Thermal conductivity measurement techniques for characterizing thermal energy storage materials - A review

Researchers have sought for standards, methodologies and procedures to properly measure the thermal properties of Thermal Energy Storage (TES) materials. Among them, thermal conductivity plays a key role in the TES system design as it dictates the charging/discharging dynamics of a TES system. The lack of thermal conductivity measurement's standards led to a large extent of discrepancies in terms of measurement method, measurement equipment, and sample preparation as reported in this review. Such discrepancies create uncertainties in the thermal conductivity values, which results in misleading interpretation that will be later used by other researchers for comparison purposes. This is particularly important when thermal properties are strongly linked to complex nano and micro scale materials structure. This review paper was motivated by the need of filling the gap in the literature when assessing the thermal conductivity measurements used for TES media. To that end, steady-state methods and transient methods have been reviewed by its device (commercial or own-developed), sample size, accuracy, repetitions, measurements time, etc.

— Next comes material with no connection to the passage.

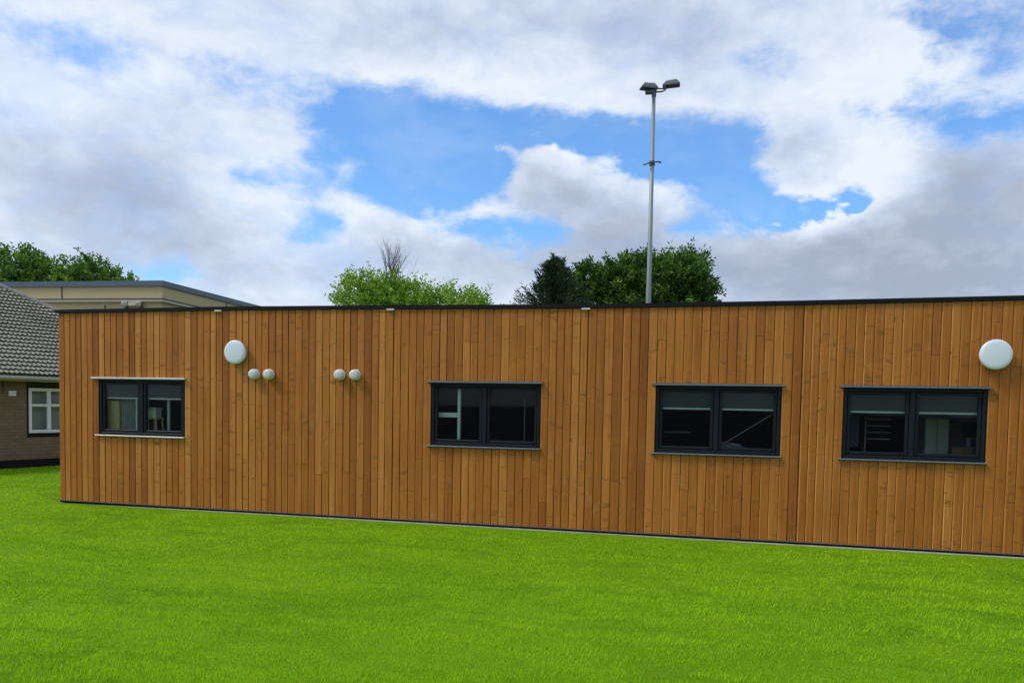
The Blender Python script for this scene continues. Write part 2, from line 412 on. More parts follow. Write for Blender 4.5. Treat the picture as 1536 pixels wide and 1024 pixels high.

The outcomes of this study are threefold: regarding TES media, not all three TES technologies have been studied at the same extent; just few papers have been reported on thermochemical storage, being phase change materials and sensible the most studied; Regarding thermal conductivity techniques, transient plane source, laser flash apparatus and transient hot wire are the most used, whereas modulated DSC and 3 omega the least; And lastly, regarding the measurement procedure, the data is widely spread especially for accuracy, sample size and repetitions within the same material/technique. Overall, TES community have many challenges to face in the future to converge on a common agreement aiming comparable results among studies. That means optimized sample preparation and method procedure across the different techniques achieving high accuracies for the different TES materials.